DOJ Probe: Sessions Separated Migrant Families, Had No Plans to Reunite

Attorney General Jeff Sessions and high-ranking Justice Department officials were the “driving force” behind separating migrant families at the U.S.-Mexico border and were unprepared to house migrant children or reunite them with their parents, according to a recently released review by the DOJ inspector general.

In the spring of 2018, under pressure from President Donald Trump, Sessions and his aides implemented a “zero tolerance” policy for immigration at the southern border. The policy change forced U.S. attorneys on the border to prosecute every case referred to them by the Department of Homeland Security that involved undocumented adults crossing the border, even if they were traveling with children. The hope was that this harsh punishment would reduce undocumented immigration by deterring migrants from coming to the U.S. But the report concluded that the attorney general’s office “failed to effectively prepare for, or manage, the implementation” of that policy.

As a result of the “zero tolerance” policy, more than 3,000 children were separated from their families, the report said. And some parents were deported while their children remained in U.S. custody, which has complicated efforts to reunite them. As of Wednesday, lawyers who are trying to reunite separated families said in a court filing that they cannot locate the parents of 611 of those children.

“If you cross this border unlawfully, then we will prosecute you. It’s that simple,” Sessions said in a speech in May 2018. “If you are smuggling a child, then we will prosecute you and that child will be separated from you as required by law.”

The inspector general found that Sessions and the DOJ were not prepared to deal with the ramifications of separating families, including how they would care for children of migrants found crossing the border. These children were often sent to the Office of Refugee Resettlement, which was not adequately prepared to house them. This led to “insufficient bed capacity, care provider facilities struggling to meet separated children’s needs, data limitations, and difficulties identifying separated children for later reunification,” the report said.

The U.S. attorneys responsible for these prosecutions raised their concerns to Sessions on a conference call when the policy was first implemented, but according to one participant’s notes cited in the report, the attorney general told them, “We need to take away children,” and, “If [undocumented immigrants] care about kids, don’t bring them in.”

The 93-page report concluded that “the Department’s single-minded focus on increasing immigration prosecutions came at the expense of careful and appropriate consideration of the impact of family unit prosecutions and child separations.”

Democrats on the House Judiciary and Oversight committees reacted to the report, writing in a joint statement, “Our Committees and multiple independent Inspectors General have now uncovered shocking evidence that the Trump administration sought to intentionally harm children and families as a deterrent to migration, and did not care to plan for the consequences.

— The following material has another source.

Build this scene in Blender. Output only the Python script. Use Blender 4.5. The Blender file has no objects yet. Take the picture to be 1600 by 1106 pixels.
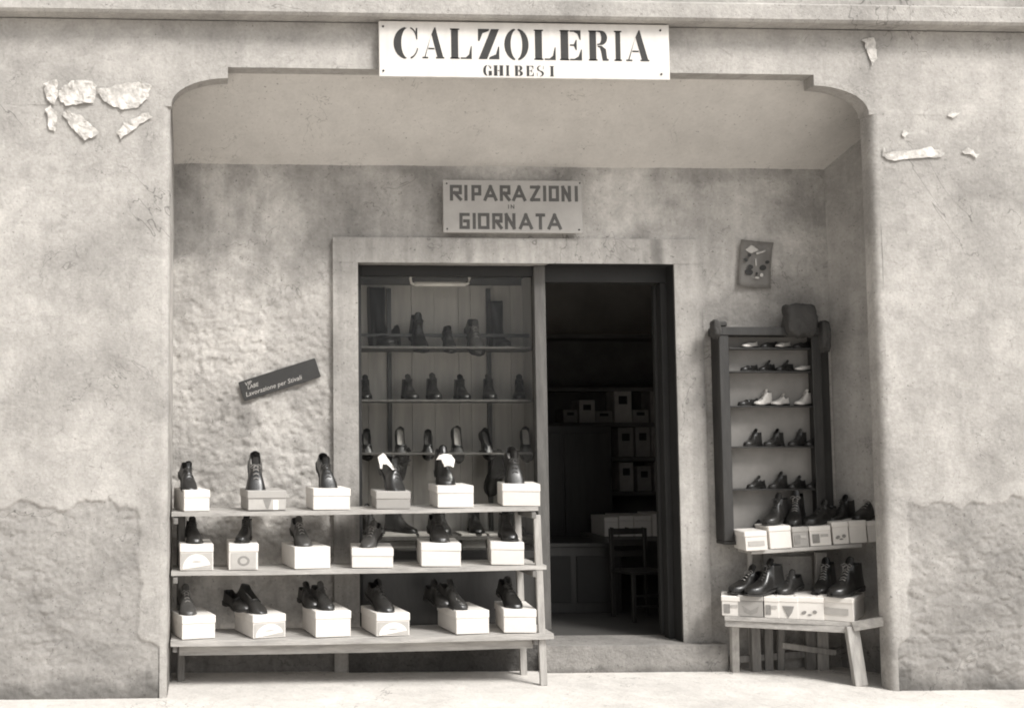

This dark chapter in our history must never be repeated.”

The DOJ inspector general report follows a 2018 report by the Department of Homeland Security’s inspector general on the same policy, which similarly concluded that DHS was “not fully prepared to implement the Administration’s Zero Tolerance Policy or to deal with some of its aftereffects.”

Trump ultimately ended the cruel policy via executive order on June 20th, 2018. But as the inspector general reports conclude, by then, so much damage had already been done.